## BEGIN

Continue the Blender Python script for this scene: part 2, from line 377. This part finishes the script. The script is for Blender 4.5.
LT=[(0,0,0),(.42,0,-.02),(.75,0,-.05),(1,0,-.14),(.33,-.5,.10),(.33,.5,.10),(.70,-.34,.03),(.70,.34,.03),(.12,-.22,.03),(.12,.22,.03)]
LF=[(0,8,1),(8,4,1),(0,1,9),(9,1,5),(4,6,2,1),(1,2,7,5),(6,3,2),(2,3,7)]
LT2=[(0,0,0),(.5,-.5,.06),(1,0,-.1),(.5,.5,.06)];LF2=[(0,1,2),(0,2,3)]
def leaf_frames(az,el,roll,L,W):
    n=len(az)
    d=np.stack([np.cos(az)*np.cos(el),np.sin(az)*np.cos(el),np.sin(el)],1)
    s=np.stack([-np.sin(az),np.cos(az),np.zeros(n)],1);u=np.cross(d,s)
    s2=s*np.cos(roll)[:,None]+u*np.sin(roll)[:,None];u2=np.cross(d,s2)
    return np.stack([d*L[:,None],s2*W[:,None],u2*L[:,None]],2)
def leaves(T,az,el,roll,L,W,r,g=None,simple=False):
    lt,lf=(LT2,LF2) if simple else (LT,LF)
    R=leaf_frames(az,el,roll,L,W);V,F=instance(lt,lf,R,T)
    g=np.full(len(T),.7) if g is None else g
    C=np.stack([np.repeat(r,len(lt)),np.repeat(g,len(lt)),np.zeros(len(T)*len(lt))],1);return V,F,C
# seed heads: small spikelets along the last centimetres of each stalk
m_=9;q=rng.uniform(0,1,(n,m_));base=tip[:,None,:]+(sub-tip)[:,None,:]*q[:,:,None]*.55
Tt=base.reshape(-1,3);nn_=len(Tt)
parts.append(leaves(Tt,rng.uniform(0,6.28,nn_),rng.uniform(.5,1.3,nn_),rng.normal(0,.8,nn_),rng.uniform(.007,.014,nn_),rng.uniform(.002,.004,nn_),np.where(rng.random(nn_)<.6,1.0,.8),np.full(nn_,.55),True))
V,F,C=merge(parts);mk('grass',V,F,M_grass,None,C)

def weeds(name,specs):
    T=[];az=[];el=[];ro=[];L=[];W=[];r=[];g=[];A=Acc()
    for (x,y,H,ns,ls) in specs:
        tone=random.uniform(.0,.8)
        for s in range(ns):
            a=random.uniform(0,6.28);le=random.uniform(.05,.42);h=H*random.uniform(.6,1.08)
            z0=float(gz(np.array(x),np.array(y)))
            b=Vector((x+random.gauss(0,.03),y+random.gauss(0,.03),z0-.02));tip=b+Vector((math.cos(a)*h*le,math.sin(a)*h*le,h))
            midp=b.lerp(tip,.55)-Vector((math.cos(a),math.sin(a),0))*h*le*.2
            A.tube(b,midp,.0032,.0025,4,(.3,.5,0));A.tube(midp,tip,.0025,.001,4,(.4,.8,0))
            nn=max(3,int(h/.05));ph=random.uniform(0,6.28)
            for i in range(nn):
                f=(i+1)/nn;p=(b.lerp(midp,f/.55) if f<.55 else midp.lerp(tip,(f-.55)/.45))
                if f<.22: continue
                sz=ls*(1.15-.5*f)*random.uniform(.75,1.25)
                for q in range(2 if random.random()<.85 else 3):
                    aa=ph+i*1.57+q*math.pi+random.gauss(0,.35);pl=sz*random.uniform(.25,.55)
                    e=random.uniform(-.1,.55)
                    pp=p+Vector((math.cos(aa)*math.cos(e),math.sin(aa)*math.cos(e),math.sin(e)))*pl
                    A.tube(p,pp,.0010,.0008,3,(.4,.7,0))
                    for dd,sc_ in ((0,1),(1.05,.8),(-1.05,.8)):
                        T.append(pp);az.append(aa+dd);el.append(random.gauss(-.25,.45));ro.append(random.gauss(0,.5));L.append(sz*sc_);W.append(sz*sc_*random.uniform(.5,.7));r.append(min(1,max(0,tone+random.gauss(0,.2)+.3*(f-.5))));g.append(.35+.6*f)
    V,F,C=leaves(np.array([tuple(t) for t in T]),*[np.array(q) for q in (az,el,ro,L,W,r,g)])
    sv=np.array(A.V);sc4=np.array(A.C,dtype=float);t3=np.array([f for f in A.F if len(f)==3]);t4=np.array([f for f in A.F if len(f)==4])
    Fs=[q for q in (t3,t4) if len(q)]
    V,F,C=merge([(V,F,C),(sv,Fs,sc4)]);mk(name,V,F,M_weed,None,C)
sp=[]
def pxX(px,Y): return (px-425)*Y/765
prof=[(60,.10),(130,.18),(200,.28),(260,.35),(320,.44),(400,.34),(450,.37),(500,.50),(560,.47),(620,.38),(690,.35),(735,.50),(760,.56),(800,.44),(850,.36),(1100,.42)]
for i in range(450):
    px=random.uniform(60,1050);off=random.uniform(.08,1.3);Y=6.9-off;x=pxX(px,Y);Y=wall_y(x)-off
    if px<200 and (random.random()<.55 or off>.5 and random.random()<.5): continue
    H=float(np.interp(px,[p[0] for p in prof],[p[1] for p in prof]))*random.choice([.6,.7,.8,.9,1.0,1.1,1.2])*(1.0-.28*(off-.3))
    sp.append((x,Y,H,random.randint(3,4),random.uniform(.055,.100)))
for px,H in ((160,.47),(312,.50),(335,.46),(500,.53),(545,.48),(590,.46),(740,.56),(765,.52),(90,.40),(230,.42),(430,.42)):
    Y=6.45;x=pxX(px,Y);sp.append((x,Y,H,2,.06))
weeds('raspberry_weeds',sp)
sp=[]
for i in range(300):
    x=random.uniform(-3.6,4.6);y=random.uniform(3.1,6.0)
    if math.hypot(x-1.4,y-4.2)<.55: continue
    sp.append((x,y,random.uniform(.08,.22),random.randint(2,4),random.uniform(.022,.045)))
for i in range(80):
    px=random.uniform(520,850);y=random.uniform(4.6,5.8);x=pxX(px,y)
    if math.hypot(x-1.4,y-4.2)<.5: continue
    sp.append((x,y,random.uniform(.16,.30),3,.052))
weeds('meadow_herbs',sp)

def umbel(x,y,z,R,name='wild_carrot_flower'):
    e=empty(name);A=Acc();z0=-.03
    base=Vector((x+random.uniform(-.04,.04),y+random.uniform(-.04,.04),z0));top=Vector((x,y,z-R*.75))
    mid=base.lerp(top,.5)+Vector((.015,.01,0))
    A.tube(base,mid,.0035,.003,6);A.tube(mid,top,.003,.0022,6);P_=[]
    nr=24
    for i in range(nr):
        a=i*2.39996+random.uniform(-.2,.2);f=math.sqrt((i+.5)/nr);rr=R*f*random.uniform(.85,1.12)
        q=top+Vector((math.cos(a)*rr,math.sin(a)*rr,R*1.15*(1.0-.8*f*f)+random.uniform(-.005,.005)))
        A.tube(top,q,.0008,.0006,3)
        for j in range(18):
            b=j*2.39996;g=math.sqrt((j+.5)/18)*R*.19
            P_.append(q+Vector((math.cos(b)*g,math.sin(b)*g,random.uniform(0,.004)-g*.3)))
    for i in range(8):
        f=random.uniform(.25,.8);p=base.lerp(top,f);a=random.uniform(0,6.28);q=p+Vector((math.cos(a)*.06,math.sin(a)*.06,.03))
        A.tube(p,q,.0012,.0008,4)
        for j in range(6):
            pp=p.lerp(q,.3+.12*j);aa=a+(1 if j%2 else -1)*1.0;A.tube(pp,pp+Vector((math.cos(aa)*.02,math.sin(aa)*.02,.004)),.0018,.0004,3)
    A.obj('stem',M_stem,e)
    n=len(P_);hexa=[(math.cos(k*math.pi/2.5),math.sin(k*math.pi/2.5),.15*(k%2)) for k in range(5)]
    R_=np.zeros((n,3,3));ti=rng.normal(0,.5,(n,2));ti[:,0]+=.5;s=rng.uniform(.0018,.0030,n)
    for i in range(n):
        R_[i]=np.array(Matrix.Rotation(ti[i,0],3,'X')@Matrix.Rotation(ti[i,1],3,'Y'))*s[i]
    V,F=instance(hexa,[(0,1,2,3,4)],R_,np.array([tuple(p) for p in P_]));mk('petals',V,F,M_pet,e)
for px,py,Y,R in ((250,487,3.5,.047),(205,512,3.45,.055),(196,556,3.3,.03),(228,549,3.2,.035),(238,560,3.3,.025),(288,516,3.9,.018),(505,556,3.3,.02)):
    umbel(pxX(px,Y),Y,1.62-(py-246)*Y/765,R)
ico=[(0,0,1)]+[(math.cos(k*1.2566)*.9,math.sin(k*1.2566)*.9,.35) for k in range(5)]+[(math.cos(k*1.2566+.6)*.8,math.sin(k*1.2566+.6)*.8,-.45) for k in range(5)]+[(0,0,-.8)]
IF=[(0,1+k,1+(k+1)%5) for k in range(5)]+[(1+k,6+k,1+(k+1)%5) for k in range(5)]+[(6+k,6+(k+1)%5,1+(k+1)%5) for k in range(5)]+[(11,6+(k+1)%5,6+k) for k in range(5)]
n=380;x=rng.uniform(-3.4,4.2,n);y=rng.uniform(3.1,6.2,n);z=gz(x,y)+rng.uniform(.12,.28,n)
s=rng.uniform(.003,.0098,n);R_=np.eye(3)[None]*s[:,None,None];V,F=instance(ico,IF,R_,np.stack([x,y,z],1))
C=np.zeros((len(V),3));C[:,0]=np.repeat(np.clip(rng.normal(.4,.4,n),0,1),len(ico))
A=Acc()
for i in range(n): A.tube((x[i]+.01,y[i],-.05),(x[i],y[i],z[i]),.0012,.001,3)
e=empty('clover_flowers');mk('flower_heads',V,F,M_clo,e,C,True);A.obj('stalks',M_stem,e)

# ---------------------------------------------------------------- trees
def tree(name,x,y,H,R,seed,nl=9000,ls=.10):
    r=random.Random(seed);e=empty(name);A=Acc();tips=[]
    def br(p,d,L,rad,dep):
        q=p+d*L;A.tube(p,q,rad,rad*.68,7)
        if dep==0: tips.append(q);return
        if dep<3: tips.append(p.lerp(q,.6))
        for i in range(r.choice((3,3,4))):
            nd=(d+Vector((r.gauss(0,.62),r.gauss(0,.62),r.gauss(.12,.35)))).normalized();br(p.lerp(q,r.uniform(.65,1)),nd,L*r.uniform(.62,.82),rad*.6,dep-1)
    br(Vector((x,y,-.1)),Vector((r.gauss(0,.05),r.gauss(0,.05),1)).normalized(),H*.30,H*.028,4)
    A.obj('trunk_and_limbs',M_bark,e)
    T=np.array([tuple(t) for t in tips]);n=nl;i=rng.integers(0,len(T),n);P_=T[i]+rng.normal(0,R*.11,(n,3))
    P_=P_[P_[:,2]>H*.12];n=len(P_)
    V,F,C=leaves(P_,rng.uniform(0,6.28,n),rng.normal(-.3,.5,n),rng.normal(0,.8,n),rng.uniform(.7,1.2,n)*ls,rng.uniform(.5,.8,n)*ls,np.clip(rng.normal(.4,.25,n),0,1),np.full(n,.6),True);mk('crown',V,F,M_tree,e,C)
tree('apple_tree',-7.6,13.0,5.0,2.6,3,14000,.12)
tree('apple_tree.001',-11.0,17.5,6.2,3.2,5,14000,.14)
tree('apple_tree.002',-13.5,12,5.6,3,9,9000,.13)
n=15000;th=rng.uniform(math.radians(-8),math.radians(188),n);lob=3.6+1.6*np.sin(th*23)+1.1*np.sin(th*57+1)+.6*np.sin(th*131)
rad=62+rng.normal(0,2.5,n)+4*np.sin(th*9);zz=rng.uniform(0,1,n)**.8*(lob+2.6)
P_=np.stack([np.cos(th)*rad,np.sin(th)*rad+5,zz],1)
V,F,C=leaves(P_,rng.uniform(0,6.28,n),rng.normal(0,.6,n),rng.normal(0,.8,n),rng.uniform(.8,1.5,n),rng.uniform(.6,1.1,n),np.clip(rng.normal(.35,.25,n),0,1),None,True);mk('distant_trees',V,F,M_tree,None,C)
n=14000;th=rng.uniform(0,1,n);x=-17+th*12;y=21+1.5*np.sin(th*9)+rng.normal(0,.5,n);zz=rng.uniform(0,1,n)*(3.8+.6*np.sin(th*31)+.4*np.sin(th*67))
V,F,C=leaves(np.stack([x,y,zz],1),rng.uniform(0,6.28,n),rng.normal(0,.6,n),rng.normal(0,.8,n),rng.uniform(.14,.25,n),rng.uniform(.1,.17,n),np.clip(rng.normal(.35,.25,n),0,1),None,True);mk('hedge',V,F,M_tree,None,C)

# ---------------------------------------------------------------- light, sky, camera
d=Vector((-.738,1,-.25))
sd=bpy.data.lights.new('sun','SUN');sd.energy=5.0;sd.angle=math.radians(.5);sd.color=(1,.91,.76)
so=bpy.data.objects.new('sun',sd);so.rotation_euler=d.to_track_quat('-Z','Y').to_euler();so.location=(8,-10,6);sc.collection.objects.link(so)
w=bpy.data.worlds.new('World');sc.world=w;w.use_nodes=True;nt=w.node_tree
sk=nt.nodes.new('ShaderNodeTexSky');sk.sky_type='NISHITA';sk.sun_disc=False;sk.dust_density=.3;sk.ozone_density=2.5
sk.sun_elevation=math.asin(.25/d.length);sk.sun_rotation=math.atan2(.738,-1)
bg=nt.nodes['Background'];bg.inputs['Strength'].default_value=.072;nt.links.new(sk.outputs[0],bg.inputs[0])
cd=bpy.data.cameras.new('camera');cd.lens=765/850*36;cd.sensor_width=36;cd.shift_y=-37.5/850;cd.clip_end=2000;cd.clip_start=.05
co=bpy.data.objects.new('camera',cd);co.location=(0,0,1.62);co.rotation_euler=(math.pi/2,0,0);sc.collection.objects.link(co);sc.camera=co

## END

Starting at the line that contains "weeds('raspberry_weeds',sp)", repeat each line exactly, and stop after the line that contains "weeds('meadow_herbs',sp)".

weeds('raspberry_weeds',sp)
sp=[]
for i in range(300):
    x=random.uniform(-3.6,4.6);y=random.uniform(3.1,6.0)
    if math.hypot(x-1.4,y-4.2)<.55: continue
    sp.append((x,y,random.uniform(.08,.22),random.randint(2,4),random.uniform(.022,.045)))
for i in range(80):
    px=random.uniform(520,850);y=random.uniform(4.6,5.8);x=pxX(px,y)
    if math.hypot(x-1.4,y-4.2)<.5: continue
    sp.append((x,y,random.uniform(.16,.30),3,.052))
weeds('meadow_herbs',sp)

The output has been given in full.